According to custom, popes do not wash the feet of non-Catholics or women. In one motion, then, the man who became the first pope from the Americas, or from the Jesuits, broke with custom regarding the foot-washing ritual—and during the most sacrosanct week in the Christian liturgical calendar. That one of the prisoners happened to be a Muslim woman can’t help but lead the symbolism into uncharted territory. Of Christian witness in our time and place, the renowned South African theologian David Bosch has said: “[Christians] should…with creative but responsible freedom, prolong the logic of the ministry of Jesus.”
Pope Francis’ logic of becoming the servant of everyone dignified this Muslim woman, a Serb. And by offering grace to her and blessing her through the act of foot-washing the pope was ministering to her multifaceted marginal identity—in the lengthy shadow, no less, of Christian-Muslim Balkan brokenness. Earlier in the day, the pope had preached to priests that they needed to get out, “to the outskirts.” “It is not in soul-searching or constant introspection that we encounter the Lord,” the pope said. By receiving and encountering this Muslim woman, we can only interpret him to mean—by this logic—that he was receiving and encountering Jesus Christ.
So as essential as inter-religious dialogue and other such initiatives are for our historical moment, here the pope used his particular power to model the priority of actual relations over conversations or discussions. Not to mention: he highlighted deeds before words, in the Franciscan tradition. Here, too, there is a logic.
Not to be outdone by the unprecedented, Pope Francis also did the remarkably unbecoming thing. I say “unbecoming” mostly related to our own human, cultural and religious expectations surrounding power and its actions. No matter how much we sincerely appreciate and even advocate a humble and self-giving spirit within our leaders, more often than not we would still prefer our leaders to stand up tall and wave from a distance, not to kneel down and serve from up-close.
Before the election of Pope Benedict’s successor, David Gushee, professor and director of the Center for Theology and Public Life at Mercer University, passionately urged: “The new pope needs to offer a renewal of evangelical-gospel Christianity.” I dare say: there it is—with a deep and wide flourish. In this small leadership act we received a glimpse into the good news of Jesus Christ, of what he brings to earth from on high, of what he offers to us from himself freely, of how he asks us to belong and to participate in the mission of God for the sake of (for the blessing of) the nations.
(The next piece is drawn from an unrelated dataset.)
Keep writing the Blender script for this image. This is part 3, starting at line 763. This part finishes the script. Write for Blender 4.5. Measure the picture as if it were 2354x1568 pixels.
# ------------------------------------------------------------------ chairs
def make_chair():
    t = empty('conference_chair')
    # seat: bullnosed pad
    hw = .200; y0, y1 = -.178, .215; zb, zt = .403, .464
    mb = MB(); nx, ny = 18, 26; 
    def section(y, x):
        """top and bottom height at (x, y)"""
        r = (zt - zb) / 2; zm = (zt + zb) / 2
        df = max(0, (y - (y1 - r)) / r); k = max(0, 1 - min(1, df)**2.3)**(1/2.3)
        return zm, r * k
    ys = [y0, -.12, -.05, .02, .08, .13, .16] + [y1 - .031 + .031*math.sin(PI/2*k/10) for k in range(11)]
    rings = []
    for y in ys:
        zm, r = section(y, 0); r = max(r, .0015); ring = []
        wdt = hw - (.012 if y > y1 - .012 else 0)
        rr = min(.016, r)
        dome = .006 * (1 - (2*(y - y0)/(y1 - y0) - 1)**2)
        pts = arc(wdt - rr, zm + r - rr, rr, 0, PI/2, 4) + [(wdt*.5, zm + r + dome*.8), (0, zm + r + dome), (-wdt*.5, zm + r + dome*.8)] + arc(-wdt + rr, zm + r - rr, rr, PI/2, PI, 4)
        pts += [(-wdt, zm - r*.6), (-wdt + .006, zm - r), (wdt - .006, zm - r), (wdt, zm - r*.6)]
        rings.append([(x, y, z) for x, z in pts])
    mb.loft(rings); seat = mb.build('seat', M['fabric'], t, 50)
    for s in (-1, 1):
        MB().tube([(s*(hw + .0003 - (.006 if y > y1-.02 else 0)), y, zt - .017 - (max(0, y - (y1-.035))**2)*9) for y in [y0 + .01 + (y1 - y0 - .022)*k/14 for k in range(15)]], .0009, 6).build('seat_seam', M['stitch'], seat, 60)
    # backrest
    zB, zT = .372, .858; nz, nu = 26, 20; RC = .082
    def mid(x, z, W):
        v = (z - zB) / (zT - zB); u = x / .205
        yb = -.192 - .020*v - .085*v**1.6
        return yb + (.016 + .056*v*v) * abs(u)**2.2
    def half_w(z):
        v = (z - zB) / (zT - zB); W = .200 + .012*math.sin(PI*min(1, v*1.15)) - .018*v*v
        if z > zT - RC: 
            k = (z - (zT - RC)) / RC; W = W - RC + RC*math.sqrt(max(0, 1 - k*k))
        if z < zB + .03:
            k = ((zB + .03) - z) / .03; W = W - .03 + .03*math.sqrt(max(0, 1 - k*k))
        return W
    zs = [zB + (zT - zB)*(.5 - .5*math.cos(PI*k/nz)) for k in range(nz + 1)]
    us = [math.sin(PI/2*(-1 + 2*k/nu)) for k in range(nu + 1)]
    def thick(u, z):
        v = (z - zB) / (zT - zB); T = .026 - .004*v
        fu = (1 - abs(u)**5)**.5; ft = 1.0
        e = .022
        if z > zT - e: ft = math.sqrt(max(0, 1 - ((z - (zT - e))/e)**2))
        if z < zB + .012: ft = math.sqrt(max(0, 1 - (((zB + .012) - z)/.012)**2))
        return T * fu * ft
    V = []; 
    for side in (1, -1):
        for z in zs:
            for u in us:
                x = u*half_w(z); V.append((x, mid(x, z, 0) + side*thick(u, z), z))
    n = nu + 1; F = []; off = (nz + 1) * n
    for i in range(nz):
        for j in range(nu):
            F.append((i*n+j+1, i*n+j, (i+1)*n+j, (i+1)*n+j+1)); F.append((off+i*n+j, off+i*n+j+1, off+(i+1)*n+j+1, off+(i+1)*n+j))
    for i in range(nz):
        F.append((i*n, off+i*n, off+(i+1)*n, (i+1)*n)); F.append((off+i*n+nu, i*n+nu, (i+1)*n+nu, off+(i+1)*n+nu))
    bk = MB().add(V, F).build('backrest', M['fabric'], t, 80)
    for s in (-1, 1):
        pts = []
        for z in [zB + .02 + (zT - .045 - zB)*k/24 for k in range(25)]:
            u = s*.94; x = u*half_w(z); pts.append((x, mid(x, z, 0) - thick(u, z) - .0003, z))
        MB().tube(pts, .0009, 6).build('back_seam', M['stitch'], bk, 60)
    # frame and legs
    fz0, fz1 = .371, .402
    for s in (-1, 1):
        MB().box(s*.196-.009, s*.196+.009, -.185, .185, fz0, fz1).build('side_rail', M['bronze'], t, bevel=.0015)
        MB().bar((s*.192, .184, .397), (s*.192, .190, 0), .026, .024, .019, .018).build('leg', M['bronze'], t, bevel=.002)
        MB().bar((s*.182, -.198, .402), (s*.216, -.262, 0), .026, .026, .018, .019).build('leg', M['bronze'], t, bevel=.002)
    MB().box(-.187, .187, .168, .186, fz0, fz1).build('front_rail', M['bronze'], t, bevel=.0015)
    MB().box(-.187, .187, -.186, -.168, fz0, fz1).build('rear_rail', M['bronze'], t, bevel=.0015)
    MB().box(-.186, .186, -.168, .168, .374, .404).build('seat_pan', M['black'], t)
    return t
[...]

What would it honestly and authentically look like for Christian communities to kneel down before their Muslim neighbors, and vice versa? What does it mean to serve each other from up-close—in Indonesia, Nigeria or Great Britain? For both Muslims and Christians, depending on the context, what is the analogous thing to cleaning each other’s feet, tenderly wiping them, kissing them, and then whispering words of peace to the other? My guess is, in Pakistan as in America it would be rather unbecoming.
Then again, we desperately need unprecedented, unbecoming artifacts in leadership along this fractured, ancient landscape.
Thank you for your beautiful reflection on the Pope’s renewal of the Gospels. Perhaps we will not see our heads of the governments washing each other feet, yet there are thousands of people who minister regularly to those who are in prison, volunteers and chaplains of every religious tradition and even atheists, extending their compassion through the rock. It is admiring when the world leaders, including Pope Francis, step out of the comfort zone and show the importance of such service to others. My hope is that the Pope’s unfolding path of living the Gospel will reach out to full embrace of all, an especially those who are marginalized because of the Church. Washing the feet is a small but powerful symbol of much greater teachings that Jesus left us with, yet his Atonement is boundless.
Well said, Enver. I especially resonate with your hope of an embodied Gospel that reaches out to everyone, in search of a full embrace.